• **Problem details**
Reproduce exactly the lines of the material beneath, from the line that contains "Build this scene" to the line that contains "scene.cycles.sample_clamp_indirect = 8.0", both included, and no other lines.

• **Listed entries**

* * * * * * * * *

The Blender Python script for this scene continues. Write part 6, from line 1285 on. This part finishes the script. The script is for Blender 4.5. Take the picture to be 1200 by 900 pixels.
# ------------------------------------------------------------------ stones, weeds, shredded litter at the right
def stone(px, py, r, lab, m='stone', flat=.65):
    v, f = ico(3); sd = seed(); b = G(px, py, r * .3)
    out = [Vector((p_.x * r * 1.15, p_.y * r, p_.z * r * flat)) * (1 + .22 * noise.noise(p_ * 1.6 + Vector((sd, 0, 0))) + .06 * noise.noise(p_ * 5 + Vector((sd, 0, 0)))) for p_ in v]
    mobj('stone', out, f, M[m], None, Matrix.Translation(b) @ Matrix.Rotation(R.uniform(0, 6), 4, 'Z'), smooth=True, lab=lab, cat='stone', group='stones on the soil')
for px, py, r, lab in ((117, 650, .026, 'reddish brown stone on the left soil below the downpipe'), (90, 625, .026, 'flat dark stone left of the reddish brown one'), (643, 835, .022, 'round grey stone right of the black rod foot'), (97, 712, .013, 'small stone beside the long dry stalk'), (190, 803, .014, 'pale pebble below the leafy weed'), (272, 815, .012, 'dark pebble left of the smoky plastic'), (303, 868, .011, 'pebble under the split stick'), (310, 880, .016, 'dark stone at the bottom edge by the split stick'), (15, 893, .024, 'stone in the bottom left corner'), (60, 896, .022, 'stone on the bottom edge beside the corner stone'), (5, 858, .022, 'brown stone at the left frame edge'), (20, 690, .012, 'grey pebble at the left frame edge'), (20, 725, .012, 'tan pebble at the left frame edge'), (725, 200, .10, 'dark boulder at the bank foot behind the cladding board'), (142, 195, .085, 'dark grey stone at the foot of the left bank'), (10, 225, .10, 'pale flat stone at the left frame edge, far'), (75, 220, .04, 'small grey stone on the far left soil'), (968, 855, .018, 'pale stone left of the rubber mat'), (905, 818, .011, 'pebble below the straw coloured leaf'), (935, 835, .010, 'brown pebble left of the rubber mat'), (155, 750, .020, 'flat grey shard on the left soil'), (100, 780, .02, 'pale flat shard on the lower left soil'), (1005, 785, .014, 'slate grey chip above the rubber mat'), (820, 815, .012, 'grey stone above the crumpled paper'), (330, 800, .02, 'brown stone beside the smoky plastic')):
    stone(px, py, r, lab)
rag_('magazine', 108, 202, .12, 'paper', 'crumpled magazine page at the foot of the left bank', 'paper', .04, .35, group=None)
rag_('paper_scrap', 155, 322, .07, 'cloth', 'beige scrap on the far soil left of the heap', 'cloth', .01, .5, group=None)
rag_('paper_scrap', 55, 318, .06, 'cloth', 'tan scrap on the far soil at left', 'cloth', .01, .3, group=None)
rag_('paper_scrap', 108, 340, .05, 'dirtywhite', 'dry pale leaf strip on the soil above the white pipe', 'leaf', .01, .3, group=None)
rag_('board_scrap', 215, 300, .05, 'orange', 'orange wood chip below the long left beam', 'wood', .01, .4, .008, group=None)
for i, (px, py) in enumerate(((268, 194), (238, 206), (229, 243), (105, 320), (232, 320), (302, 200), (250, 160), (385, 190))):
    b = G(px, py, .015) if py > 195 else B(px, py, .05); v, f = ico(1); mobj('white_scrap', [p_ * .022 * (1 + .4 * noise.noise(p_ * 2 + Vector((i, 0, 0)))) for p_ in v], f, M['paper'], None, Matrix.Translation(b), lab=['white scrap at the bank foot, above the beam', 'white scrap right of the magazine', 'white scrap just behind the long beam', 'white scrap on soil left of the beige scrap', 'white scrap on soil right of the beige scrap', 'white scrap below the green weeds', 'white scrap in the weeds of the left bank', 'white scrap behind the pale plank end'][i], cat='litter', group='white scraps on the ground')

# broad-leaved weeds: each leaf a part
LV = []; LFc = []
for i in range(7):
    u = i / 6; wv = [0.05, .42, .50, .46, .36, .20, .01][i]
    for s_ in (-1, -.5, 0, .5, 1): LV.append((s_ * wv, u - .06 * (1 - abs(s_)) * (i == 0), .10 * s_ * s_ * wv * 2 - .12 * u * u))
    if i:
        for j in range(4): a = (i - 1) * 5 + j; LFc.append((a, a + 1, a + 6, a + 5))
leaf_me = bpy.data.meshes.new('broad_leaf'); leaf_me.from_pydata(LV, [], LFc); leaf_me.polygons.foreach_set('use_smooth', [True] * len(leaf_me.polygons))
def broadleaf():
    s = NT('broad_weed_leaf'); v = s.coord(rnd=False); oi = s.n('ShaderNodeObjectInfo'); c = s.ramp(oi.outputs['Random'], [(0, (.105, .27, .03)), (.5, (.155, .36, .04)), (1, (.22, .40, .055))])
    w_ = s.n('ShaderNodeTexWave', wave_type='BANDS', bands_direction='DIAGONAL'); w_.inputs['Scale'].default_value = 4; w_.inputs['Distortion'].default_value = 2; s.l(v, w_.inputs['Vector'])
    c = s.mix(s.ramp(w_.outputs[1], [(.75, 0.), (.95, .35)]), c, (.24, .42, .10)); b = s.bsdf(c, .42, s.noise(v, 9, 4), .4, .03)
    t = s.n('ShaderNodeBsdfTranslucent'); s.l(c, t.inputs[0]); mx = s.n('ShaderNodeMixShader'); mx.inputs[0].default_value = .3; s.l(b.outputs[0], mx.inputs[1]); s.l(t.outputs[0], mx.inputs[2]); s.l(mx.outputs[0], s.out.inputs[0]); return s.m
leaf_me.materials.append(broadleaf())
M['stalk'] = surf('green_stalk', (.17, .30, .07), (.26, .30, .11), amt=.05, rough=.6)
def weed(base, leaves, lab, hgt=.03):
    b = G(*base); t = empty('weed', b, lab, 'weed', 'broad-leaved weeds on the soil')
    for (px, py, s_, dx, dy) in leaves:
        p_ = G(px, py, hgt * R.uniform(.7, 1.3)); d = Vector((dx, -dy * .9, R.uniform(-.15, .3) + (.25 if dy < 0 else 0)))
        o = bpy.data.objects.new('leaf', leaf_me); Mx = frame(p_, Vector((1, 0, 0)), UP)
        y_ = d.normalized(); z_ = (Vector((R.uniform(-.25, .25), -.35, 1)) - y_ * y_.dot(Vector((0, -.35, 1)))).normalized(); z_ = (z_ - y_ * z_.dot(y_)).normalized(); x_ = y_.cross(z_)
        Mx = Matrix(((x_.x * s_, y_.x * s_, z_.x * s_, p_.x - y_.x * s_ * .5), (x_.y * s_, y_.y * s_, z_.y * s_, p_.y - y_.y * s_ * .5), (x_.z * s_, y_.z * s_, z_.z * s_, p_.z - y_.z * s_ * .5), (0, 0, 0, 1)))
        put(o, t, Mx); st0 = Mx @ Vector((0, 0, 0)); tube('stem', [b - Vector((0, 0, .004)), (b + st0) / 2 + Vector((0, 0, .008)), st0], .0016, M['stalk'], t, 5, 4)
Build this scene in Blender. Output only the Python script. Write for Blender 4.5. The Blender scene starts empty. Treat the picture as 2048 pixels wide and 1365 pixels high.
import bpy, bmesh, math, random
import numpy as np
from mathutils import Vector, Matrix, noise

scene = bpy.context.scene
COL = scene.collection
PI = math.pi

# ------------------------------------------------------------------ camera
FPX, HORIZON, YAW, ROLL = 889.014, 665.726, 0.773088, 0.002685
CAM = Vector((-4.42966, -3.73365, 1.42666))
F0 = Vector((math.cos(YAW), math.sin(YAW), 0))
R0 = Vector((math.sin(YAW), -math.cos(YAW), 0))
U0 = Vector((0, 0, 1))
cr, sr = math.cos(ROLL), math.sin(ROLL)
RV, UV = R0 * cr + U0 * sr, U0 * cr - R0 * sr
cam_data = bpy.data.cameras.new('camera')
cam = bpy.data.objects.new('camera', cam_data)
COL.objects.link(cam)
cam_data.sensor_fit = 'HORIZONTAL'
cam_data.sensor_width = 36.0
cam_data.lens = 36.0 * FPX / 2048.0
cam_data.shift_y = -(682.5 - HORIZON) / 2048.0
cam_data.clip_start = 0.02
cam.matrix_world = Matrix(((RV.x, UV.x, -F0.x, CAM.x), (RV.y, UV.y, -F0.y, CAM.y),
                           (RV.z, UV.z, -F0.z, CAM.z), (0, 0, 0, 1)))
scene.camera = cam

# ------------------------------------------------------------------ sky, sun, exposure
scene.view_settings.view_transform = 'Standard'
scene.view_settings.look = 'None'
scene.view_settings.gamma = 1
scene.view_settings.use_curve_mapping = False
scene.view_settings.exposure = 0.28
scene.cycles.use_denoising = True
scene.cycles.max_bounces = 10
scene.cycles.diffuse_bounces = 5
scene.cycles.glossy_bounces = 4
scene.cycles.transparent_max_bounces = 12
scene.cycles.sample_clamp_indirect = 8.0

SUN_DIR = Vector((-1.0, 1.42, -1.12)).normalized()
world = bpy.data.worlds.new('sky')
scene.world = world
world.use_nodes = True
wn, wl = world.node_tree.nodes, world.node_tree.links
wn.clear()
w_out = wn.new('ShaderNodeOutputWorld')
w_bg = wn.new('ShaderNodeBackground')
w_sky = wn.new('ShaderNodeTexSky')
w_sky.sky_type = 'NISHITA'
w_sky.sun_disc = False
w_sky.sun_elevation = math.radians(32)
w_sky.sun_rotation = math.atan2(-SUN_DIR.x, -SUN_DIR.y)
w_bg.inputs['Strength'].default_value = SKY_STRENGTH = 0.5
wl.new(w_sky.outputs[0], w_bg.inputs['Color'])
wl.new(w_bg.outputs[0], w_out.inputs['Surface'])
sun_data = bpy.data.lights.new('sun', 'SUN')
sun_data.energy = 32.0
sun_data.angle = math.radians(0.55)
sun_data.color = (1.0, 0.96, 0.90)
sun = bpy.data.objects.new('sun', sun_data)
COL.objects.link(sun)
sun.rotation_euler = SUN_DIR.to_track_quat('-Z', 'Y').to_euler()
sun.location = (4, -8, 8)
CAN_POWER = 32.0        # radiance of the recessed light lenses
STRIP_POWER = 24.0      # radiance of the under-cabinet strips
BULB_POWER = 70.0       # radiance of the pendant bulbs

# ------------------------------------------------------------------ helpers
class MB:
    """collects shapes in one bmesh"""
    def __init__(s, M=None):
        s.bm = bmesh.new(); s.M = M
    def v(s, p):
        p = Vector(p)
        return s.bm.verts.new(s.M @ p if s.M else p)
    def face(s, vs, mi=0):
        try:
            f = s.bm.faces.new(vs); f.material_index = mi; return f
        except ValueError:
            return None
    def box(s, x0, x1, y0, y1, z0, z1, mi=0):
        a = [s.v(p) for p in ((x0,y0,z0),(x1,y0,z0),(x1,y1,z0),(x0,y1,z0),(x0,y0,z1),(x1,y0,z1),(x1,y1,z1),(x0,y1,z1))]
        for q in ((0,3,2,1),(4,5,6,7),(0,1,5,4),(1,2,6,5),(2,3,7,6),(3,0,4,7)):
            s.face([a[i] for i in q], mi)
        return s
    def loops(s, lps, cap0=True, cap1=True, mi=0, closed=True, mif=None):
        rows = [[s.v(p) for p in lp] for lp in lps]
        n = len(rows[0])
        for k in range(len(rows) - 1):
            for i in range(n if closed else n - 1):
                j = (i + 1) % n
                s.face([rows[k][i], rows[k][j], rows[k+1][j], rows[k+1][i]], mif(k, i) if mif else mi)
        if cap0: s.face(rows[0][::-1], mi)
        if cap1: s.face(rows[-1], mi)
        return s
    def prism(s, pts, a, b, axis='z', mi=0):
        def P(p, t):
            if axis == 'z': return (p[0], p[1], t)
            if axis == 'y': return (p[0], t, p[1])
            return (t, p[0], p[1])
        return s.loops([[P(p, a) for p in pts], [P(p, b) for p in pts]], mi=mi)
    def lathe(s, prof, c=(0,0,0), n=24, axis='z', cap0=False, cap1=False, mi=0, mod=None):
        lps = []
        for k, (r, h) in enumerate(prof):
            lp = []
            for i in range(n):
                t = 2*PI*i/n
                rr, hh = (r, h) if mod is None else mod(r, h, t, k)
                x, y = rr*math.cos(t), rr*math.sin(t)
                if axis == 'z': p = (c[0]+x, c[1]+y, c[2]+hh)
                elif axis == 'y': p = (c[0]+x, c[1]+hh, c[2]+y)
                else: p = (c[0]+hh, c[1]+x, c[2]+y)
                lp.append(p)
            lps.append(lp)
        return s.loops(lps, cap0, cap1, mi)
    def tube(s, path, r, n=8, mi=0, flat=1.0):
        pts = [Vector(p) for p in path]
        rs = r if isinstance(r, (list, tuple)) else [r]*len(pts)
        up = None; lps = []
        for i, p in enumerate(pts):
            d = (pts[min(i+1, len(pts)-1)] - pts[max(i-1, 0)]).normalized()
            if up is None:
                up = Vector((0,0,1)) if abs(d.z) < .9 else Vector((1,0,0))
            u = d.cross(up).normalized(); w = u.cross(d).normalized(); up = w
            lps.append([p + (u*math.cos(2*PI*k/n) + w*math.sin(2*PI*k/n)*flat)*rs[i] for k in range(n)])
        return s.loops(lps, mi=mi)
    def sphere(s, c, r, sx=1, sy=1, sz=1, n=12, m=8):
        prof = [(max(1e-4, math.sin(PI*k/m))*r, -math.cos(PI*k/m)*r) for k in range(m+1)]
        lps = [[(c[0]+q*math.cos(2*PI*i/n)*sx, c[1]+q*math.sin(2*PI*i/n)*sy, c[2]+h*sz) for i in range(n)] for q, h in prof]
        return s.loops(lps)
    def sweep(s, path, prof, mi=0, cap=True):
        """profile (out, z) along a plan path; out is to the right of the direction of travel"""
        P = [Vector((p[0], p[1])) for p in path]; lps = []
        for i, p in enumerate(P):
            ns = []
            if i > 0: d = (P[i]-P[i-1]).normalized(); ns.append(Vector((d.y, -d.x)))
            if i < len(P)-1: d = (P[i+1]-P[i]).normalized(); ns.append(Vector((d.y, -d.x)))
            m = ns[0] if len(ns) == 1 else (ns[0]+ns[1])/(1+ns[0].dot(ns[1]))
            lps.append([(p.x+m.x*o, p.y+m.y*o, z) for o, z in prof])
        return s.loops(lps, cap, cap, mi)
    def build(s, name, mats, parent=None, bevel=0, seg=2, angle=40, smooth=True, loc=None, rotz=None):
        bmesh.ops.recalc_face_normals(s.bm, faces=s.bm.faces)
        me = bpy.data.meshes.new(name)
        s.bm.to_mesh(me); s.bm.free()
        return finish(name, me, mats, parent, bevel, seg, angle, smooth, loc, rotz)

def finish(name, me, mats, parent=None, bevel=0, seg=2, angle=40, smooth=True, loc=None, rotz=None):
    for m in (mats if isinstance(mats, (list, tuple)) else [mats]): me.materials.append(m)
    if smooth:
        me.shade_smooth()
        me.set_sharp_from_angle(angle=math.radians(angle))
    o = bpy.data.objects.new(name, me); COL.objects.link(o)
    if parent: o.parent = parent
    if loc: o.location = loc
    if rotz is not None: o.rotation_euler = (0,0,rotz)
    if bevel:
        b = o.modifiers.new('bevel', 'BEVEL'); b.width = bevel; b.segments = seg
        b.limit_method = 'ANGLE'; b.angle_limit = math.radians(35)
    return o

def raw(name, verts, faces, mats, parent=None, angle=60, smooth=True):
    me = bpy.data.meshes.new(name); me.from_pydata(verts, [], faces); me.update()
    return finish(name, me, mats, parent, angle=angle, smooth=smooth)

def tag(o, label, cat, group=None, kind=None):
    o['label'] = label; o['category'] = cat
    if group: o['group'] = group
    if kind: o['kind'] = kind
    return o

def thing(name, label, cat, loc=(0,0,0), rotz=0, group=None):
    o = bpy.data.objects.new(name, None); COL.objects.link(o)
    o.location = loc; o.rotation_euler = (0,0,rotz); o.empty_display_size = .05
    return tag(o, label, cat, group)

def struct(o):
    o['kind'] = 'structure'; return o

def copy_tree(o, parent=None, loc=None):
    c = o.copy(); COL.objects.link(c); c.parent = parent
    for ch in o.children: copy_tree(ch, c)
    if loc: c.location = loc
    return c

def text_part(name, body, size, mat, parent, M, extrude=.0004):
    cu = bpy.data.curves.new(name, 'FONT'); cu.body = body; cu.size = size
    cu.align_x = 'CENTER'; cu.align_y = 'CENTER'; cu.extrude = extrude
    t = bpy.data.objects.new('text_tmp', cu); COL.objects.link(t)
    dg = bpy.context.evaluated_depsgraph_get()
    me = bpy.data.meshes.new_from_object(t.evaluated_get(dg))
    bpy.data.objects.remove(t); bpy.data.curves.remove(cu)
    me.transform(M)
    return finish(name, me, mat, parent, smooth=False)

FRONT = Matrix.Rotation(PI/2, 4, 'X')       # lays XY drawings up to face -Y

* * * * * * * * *

• **Finished exercise**
Build this scene in Blender. Output only the Python script. Write for Blender 4.5. The Blender scene starts empty. Treat the picture as 2048 pixels wide and 1365 pixels high.
import bpy, bmesh, math, random
import numpy as np
from mathutils import Vector, Matrix, noise

scene = bpy.context.scene
COL = scene.collection
PI = math.pi

# ------------------------------------------------------------------ camera
FPX, HORIZON, YAW, ROLL = 889.014, 665.726, 0.773088, 0.002685
CAM = Vector((-4.42966, -3.73365, 1.42666))
F0 = Vector((math.cos(YAW), math.sin(YAW), 0))
R0 = Vector((math.sin(YAW), -math.cos(YAW), 0))
U0 = Vector((0, 0, 1))
cr, sr = math.cos(ROLL), math.sin(ROLL)
RV, UV = R0 * cr + U0 * sr, U0 * cr - R0 * sr
cam_data = bpy.data.cameras.new('camera')
cam = bpy.data.objects.new('camera', cam_data)
COL.objects.link(cam)
cam_data.sensor_fit = 'HORIZONTAL'
cam_data.sensor_width = 36.0
cam_data.lens = 36.0 * FPX / 2048.0
cam_data.shift_y = -(682.5 - HORIZON) / 2048.0
cam_data.clip_start = 0.02
cam.matrix_world = Matrix(((RV.x, UV.x, -F0.x, CAM.x), (RV.y, UV.y, -F0.y, CAM.y),
                           (RV.z, UV.z, -F0.z, CAM.z), (0, 0, 0, 1)))
scene.camera = cam

# ------------------------------------------------------------------ sky, sun, exposure
scene.view_settings.view_transform = 'Standard'
scene.view_settings.look = 'None'
scene.view_settings.gamma = 1
scene.view_settings.use_curve_mapping = False
scene.view_settings.exposure = 0.28
scene.cycles.use_denoising = True
scene.cycles.max_bounces = 10
scene.cycles.diffuse_bounces = 5
scene.cycles.glossy_bounces = 4
scene.cycles.transparent_max_bounces = 12
scene.cycles.sample_clamp_indirect = 8.0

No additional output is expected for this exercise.